Pc-gebruikers en programmeurs zijn gebaat bij software die de rekenperformance automatisch afstemt op het aantal beschikbaar cores om op die manier een flinke performanceboost voor elkaar te krijgen. Maar ook tegenwoordig is dat nog steeds eerder uitzondering dan regel. Hoe meer cores, des te groter de kans dat slechts een klein deel van de beschikbare programma’s ze allemaal kan benutten.
Of het nu gaat om het starten van een browser, een printopdracht van een flinke pdf of andere officetaken: meestal hangt de snelheid eerder af van de kloksnelheid en processorarchitectuur dan van het aantal kernen. Sommige taken zijn ook op een enkele core vlot genoeg af te handelen, waardoor de ontwikkelaars dat niet verder gaan optimaliseren.

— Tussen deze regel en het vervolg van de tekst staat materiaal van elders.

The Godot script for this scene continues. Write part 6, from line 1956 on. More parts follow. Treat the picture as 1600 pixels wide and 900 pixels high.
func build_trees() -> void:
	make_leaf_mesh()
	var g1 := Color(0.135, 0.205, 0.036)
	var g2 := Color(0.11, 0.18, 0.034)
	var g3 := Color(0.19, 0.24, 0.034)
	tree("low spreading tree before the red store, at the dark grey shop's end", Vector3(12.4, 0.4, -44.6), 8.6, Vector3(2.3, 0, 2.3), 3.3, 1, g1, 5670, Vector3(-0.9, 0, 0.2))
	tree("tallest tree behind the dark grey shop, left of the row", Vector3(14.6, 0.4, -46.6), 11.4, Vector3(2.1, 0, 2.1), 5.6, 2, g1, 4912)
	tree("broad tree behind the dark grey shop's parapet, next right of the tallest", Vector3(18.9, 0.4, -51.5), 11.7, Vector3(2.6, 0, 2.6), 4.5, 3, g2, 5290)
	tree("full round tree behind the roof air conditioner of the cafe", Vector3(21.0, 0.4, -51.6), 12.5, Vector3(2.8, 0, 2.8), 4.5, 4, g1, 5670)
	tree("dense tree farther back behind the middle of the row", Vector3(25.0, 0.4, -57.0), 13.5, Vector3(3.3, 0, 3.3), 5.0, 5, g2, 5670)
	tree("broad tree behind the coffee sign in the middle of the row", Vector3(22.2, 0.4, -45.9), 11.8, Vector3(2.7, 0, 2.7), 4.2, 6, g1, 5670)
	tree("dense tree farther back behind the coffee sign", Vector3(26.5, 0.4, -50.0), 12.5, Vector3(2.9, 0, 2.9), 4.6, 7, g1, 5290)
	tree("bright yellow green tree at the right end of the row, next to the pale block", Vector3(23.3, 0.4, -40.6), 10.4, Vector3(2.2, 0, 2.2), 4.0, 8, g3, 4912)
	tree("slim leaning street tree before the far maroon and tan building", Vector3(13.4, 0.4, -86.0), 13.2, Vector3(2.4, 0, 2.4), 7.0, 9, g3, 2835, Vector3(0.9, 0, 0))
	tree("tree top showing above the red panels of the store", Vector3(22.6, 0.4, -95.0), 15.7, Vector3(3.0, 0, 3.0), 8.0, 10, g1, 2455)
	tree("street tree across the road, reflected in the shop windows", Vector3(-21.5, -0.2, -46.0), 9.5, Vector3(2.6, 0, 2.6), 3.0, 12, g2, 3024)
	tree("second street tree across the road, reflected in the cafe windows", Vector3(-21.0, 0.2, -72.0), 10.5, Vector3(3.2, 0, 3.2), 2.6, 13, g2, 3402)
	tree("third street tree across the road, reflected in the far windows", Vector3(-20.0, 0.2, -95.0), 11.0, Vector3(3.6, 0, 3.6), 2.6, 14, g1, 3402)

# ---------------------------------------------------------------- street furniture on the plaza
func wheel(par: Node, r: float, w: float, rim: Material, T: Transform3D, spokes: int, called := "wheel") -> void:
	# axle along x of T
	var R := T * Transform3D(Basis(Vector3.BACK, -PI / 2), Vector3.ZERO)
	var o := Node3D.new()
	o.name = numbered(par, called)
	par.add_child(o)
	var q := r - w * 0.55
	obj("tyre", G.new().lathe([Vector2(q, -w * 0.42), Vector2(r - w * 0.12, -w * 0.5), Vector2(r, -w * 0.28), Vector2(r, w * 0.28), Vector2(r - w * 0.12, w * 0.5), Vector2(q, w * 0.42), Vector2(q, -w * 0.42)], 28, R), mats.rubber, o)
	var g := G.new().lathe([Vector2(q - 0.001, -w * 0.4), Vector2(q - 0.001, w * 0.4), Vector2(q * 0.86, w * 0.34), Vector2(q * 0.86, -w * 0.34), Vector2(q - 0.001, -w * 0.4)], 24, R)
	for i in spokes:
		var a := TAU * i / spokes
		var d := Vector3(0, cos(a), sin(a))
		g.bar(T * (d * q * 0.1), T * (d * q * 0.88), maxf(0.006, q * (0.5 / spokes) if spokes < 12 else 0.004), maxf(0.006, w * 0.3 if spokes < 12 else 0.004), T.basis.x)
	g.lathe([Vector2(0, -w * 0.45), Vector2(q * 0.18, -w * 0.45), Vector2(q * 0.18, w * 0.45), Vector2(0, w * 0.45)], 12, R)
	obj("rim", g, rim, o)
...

In andere gevallen zijn de ontwikkelaars niet de schuldige, aangezien een aantal taken erg lastig over meerdere cores te verdelen is. Dan zijn ook high-end cpu’s met 64 cores niet noemenswaardig sneller dan een betaalbare instapper.
AMD en Intel gebruiken verschillende verbindingen tussen de cpu en socket. Alleen AMD’s AM4 (midden) heeft nog pinnetjes aan de cpu. Intels LGA1151v2- (links) en AMD’s Threadripper-platform (rechts) hebben mechanisch minder kwetsbare contactpads op de onderkant van het cpu-omhulsel.
Hoe beter je vooraf weet welke software je op je pc gaat draaien, des te beter in te schatten is hoeveel kernen je daarvoor nodig hebt. Een pc voor office-taken heeft voor simpele handelingen als een brief of mailtje tikken genoeg aan twee cores en Simultaneous Multithreading (SMT), zoals te vinden in de Athlon 200GE, Pentium Gold G5000 of Celeron 4000. De Pentium Silver en Celeron met zwakkere Atom-architectuur zijn te herkennen aan de letters J of N voor het processornummer. Ze krijgen het bij standaard officetaken al benauwd.
Veeleisende taken zoals complexe berekeningen in spreadsheets met duizenden cellen benutten zes of zelfs meer processorcores. Audio- en video-editors vreten cpu-kracht alsof het niks is. Pure video-encoding kan ook met speciale hardware in grafische chips worden afgehandeld en op die manier je cpu wat rust gunnen. Effecten in editors als Adobe Premiere zijn dan weer taken waar je cpu zich mee bemoeit.
Muziek-editors waar tientallen geluidssporen in gestopt kunnen worden, zijn ook nogal cpu-intensief en kunnen meerdere kernen goed waarderen. Als je geen verstokte Intel-gebruiker bent, heb je sinds de afgelopen zomer dankzij de nieuwe Ryzen 3000-reeks van AMD veel te kiezen voor een nette prijs. Ook in de performance per kloktik heeft AMD met de Ryzen 3000 de Core i 9000-reeks van Intel afgetroefd. Het is niet voor niets dat twee van onze bouwvoorstellen met minimaal zes van AMD’s Zen 2-cores zijn uitgerust.
Aangezien zelfs het middenklasse-platform van AMD al tot 16 cores met SMT loopt, zijn de high-end desktopplatforms van AMD (Threadripper, TR4-socket) en Intel (Core X, 2066), die nog meer kernen hebben, vooral geschikt voor mensen die een krachtig workstation zoeken.
Voor gaming en aanverwante taken is een quadcore al prima om in te stappen.
Intel biedt met de Core i3-9100F voor ongeveer 85 euro de beste verhouding tussen de prijs en kwaliteit. Wil je rond de 120 euro als ondergrens gebruiken, dan kom je vrijwel automatisch uit bij het aanbod van AMD met zijn hexacores. Die bieden vergeleken met de hexacores van Intel voor minder geld ook SMT, dat bij Intel Hyper-Threading wordt genoemd.